But the Canadian and Australian owners of the Stuart oil shale project in central Queensland are not doing too much celebrating at the moment.
The controversial project - aimed at demonstrating the viability of extracting crude oil from shale deposits - is nearly a year behind schedule and $22 million (9%) over its original budget of $239 million.
Earlier this week Suncor Energy, the Canadian operator, said technical modifications needed to improve the plant's performance would require further expenditure of up to A$25 million on its behalf (A$50 million in total).
The plant upgrades could take between now and April 2001 to complete.
Moreover, Suncor's directors agreed to write down C$80 million of the company's investment in the project, reflecting increased costs and delayed oil production.
Designed to produce around 4500 barrels a day, the plant's total volume of oil in process and tank storage as of the end of July was just 15,600 barrels.

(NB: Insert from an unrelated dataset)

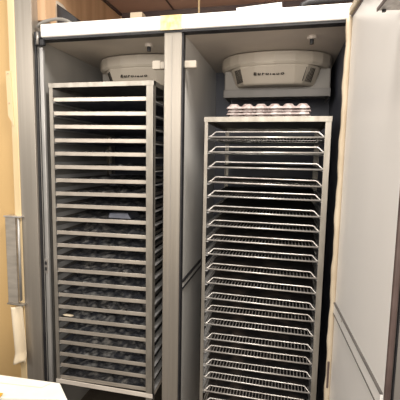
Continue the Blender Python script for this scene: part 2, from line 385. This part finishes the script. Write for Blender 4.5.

Smelly emissions have been the major problem for Suncor and its Australian partners Southern Pacific Petroleum (SPP) and Central Pacific Minerals (CPM).
The plant is now entering an eight-week "turnaround", during which new flue gas scrubbing equipment will be installed.
This equipment, together with a number of other changes, is aimed at reducing sulphur dioxide, fines and odour emissions.
But even these fixes may not get the project out of the woods.
Suncor said that, once the upgrade is commissioned, it would take a further six to nine months of operating experience to demonstrate the technology before making longer-term investment decisions.
Assuming the technology works, the partners plan to invest $2.5 billion over a decade to develop a full-scale 85,000-barrel-a-day facility.
Jim McFarland, managing director of both SPP and CPM, said he was not surprised by Suncor's write down, which reflected the variation in accounting practices between Australia and Canada.
"SPP/CPM's share of costs incurred to 30 June 2000 of $109 million will remain capitalised at this time based on the view that these costs are expected to be recovered from future revenues," he said.
"We are confident we can get these operational issues behind us," he told MiningNews.net. "One day of continuous operation is not enough - we realise that six or nine months of constant progress is needed before we can declare victory."
McFarland said the higher-than-expected level of fumes surprised the partners as emissions never emerged as an issue during pilot plant trials in Canada.
"We produce sulphur dioxide and other sulphur compounds, but you can't pinpoint one single compound that gives the odour," he said. "You are talking about compounds that are in concentrations of less than 10 parts per billion."
Nevertheless, even those low concentrations are enough to produce unpleasant odours for local residents, including fruit and cattle farmers within a 6km radius of the plant.
The partners aim to match the odour guidelines set by the Queensland government, which recommend that plants meet the specified odour limit 99.5% of the time.
"That allows around 44 'stink hours' per year," McFarland said.
He remained confident about the project's long-term prospects.
"If you look at the core technology itself, the progress has been pretty encouraging," he said.
"We have produced an on-spec product and have run raw crude through the plant, so they have been significant achievements."
The partners hope to be at 60-65% of capacity by the end of the year. Longer term, they aim to achieve 85% of the nameplate capacity of 4500 barrels a day in roughly two years time.
"Effectively this is an R&D plant with very little redundancy," he said. "So you'd expected lower availability than in a normal commercial operation. If we get to 85% we'll be doing well."